Wilmer Stone married Henry E. Scrope Viner on May 7, 1930 in Saluda, Polk County, North Carolina.  Clara Callahan returned to Kentucky where she married Charles Edgar Mays and gave birth to four children (Bertha Jean Mays, Paul Donald Mays, Keith Mays, and Betty Lou Mays) before moving to Franklin County, Indiana where the family is found listed in the 1940 Blooming Grove Township, Franklin County, Indiana Census.  She remained in Indiana for the remainder of her life, dying on July 19, 1979 in Laurel, Franklin County, Indiana.

 

Clara Louise Callahan’s Mountain Dulcimer

 

Clara Callahan was one of the first mountain dulcimer players to be recorded.  Her repertoire consisted primarily of old English ballads learned as a child in Kentucky.  Since her mother died when Clara was just 5 or 6 years old, her repertoire was most likely learned during her time at Pine Mountain Settlement School from other children attending the school.  However, the local mountain girls employed by the Weave Shop loved to sing while they weaved, so Clara may have added to her repertoire through careful listening during the long days at the Weave Shop.
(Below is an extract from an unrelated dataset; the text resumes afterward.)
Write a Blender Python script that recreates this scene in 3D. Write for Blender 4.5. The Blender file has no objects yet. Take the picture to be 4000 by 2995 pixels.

Although no description of Clara’s dulcimer is given, her instrument was likely brought with her when she left Kentucky to join Wilmer Stone at the Weave Shop.  The teachers at Pine Mountain Settlement School were very familiar with the mountain dulcimer, especially the dulcimers of local luthiers James Edward Thomas, Jethro Amburgey, and Will Singleton.  In the 1930s, Jess Patterson, a bus driver at Pine Mountain Settlement School, began to make mountain dulcimers in the school’s woodshop between morning and afternoon bus runs.  Patterson had learned the skills of woodworking from Clara’s cousin, Boon Callahan, who taught woodworking at the school.  Although Clara had left the school and moved to Saluda, North Carolina by the time Patterson began making dulcimers, her dulcimer was most likely built by one of the local luthiers, perhaps even her 1st cousin, Boon Callahan.  

A unique feature of Clara Callahan’s playing was the use of the mountain dulcimer to accompany the old ballads.  Most ballad singers perform without musical accompaniment.  Clara may have witnessed one of the Ritchie girls at Pine Mountain Settlement School using the dulcimer to accompany their own singing.  Six of the fourteen Ritchie children (May, Kitty, Raymond, Truman, Patty, and Jewel) attended Pine Mountain Settlement School.  Most of the rest attended Hindman Settlement School.  Sabrina Ritchie, who was a cousin of the other Ritchies and the daughter of Uncle Jason Ritchie, taught weaving at Pine Mountain Settlement School and sang ballads while the girls weaved.  Most of the other Ritchie children also contributed to the musical culture at the school.  Considering Clara Callahan’s skills as both a weaver and a ballad singer, skills she learned while attending Pine Mountain Settlement School, the influence of the Ritchie family is more likely than not.  Sabrina Ritchie may have had the most influence of all.